BH's moods very much impact me. I've reacted so poorly so many times over the past months that on the VERY VERY bad days I feel almost paralyzed to do or say anything for fear of making it worse. Which is all I seem capable of doing even on the less very very bad days.
Even just little things said and done in an effort to comfort are tainted, and undermined by what I've done. Last night I told the dog she could have all the snuggles she wanted when we got home later, BH scoffed. I turned towards him and offered the same. Apparently that was wrong reaction. He stated, "Yeah I can have all the snuggles I want now. But when I actually wanted them you wanted nothing to do with me." Then he launched into a tirade about all of my discretions, and all the "truth" he knows about what I feel and think.
Obviously, we are still in the very early stages after discovery.
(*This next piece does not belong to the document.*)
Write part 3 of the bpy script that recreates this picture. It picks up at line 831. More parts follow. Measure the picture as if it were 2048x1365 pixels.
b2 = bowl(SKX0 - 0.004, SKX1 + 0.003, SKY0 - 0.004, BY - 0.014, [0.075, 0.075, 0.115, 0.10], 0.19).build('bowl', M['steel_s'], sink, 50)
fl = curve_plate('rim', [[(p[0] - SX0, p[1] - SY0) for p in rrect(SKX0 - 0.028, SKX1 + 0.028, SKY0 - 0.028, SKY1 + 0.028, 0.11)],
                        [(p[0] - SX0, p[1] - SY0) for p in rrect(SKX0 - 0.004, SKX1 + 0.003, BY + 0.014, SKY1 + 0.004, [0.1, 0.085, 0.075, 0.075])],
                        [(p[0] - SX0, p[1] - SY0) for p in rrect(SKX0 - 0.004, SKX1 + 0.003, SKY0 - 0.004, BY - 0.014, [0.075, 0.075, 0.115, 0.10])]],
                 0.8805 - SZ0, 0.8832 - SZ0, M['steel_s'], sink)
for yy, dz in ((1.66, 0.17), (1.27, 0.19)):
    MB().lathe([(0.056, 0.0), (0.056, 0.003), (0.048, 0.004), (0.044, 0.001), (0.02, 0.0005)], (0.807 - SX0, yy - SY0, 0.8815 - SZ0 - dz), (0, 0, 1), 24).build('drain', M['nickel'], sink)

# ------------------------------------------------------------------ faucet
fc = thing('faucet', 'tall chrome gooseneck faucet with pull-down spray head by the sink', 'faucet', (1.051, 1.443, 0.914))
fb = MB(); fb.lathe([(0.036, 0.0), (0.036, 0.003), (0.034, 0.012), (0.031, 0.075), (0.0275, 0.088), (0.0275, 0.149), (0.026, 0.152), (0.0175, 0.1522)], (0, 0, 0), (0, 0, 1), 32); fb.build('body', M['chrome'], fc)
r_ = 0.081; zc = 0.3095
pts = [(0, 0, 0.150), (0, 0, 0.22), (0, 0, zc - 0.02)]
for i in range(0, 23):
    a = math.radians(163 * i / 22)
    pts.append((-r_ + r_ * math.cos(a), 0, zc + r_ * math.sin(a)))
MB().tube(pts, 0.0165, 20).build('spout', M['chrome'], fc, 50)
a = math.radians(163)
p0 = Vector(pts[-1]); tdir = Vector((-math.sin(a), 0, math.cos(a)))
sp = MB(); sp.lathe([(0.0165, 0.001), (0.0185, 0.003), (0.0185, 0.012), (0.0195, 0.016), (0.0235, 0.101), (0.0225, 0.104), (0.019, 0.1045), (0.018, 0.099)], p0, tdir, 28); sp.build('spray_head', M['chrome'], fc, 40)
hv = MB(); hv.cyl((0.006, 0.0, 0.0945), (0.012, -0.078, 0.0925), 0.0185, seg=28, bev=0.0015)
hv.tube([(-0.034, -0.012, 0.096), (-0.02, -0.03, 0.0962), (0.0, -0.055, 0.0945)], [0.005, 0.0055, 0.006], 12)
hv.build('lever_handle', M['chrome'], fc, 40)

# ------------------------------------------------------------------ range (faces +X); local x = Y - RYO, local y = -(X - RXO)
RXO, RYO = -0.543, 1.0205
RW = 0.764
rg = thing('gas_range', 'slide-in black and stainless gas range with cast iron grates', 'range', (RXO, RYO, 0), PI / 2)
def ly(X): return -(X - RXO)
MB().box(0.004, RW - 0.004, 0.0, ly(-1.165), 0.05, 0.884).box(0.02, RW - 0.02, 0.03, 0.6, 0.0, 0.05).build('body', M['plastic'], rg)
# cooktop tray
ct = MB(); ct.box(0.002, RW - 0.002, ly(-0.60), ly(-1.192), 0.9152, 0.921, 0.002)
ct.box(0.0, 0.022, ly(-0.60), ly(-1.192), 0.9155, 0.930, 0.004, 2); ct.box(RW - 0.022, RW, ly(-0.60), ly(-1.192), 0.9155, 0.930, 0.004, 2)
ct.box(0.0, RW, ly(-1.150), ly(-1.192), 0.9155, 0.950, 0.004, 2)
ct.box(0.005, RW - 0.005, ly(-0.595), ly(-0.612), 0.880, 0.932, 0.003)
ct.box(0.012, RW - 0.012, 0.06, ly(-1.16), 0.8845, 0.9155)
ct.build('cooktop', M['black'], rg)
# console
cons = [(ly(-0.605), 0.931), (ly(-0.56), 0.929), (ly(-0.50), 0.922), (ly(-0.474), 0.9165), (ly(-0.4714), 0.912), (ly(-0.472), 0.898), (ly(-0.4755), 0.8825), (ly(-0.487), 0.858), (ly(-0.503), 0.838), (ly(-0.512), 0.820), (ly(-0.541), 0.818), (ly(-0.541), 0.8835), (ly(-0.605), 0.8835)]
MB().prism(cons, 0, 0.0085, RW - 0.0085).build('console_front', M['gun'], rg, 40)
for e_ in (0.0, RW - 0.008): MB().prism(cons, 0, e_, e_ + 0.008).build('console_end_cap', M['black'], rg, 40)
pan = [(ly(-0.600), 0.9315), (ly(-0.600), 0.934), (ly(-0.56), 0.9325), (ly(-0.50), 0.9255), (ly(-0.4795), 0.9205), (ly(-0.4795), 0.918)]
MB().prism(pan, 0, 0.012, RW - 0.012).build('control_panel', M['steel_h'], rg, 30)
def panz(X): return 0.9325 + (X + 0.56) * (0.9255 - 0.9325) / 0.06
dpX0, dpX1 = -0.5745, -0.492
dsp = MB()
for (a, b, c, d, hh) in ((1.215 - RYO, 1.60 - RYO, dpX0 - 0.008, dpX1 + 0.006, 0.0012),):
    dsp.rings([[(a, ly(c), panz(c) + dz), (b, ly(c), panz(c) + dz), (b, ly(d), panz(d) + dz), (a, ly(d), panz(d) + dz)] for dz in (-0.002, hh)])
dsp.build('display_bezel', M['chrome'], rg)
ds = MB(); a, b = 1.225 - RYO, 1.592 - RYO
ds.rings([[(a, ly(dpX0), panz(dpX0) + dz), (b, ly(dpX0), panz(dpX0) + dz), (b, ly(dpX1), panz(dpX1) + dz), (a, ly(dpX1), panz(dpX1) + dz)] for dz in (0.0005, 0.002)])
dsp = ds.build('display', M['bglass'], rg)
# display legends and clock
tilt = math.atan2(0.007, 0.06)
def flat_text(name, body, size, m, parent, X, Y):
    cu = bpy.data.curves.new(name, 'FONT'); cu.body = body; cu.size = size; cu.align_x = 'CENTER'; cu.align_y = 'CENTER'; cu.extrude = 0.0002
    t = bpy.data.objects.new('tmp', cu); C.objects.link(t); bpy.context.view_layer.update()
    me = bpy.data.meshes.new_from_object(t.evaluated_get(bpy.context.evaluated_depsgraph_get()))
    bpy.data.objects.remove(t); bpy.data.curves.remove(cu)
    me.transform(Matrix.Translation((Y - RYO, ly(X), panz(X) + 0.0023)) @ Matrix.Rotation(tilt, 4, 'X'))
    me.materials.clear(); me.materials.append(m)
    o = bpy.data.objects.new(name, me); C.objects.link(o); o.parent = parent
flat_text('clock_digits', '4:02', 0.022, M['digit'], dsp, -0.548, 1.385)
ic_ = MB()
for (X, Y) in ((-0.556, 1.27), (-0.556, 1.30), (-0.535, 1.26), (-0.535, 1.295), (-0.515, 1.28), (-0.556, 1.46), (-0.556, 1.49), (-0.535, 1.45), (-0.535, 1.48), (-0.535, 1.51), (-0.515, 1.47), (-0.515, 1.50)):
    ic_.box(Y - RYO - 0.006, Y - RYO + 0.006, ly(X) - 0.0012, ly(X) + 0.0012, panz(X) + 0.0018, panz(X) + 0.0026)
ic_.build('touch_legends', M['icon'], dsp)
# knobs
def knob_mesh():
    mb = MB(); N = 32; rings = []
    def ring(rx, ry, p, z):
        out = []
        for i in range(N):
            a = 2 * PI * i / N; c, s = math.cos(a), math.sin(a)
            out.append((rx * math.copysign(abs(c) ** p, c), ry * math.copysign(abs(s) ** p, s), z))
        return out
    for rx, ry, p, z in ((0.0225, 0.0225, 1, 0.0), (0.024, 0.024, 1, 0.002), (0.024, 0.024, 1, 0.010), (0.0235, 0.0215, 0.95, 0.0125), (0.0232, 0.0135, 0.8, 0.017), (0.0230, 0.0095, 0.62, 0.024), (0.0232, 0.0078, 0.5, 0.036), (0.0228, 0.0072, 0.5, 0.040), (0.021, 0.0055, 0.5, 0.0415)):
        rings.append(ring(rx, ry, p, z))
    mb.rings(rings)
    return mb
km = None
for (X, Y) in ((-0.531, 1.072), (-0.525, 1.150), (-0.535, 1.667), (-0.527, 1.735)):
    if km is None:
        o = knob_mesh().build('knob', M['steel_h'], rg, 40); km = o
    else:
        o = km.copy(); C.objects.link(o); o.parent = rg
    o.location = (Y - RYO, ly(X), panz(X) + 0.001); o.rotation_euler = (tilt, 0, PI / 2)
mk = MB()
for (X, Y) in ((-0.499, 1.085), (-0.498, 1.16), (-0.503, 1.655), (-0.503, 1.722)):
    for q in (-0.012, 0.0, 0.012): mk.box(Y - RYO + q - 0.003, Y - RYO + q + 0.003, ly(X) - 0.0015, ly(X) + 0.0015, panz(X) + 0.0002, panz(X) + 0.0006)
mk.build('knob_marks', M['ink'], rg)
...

The tirades, the anger, they are all expressions of his pain. While I understand it, am able to intellectualize the reason behind it, in the moment I find I still struggle with responding compassionately. Communication is very very difficult, and has been for years. BUT, I'm finally doing my share of the work, and I am finally working on me. I want to be the wife he deserves, and to be the person I've always wanted to be.
We are in limbo hell. When he says things like, "there's no point," and "nothing matters," it's really hard not to get sucked down into hopelessness. Sometimes I don't know what to say. Other times I get angry and respond with something stupid, sometimes I just say "That's not true." His pain is palpable, and I wish I could help take it away. But I know the pain is something he must feel and deal with on his own before he can move forward. It's one of the things I'm working on in relation to my FOO issues. Accept the situation, sit with the pain until you are done with it, and move on.
My roller coaster of emotions is still fairly active, antidepressants kicked in and have somewhat helped to level me out. I'm not all the way there yet, but some of that is dealing with my own hurts.
I love my BH more than he will ever know, and more than he will ever be able to believe. What's terrible is that I know I made that a reality. If only I had gotten help for my issues before I destroyed us... maybe then he would actually believe what I've been saying for years. I love him, I want to be with him, and I want my family to be his family and his family to be my family.
"Generally, by the time you are Real, most of your hair has been loved off, and your eyes drop out and you get loose in the joints and very shabby. But these things don't matter at all, because once you are Real you can't be ugly."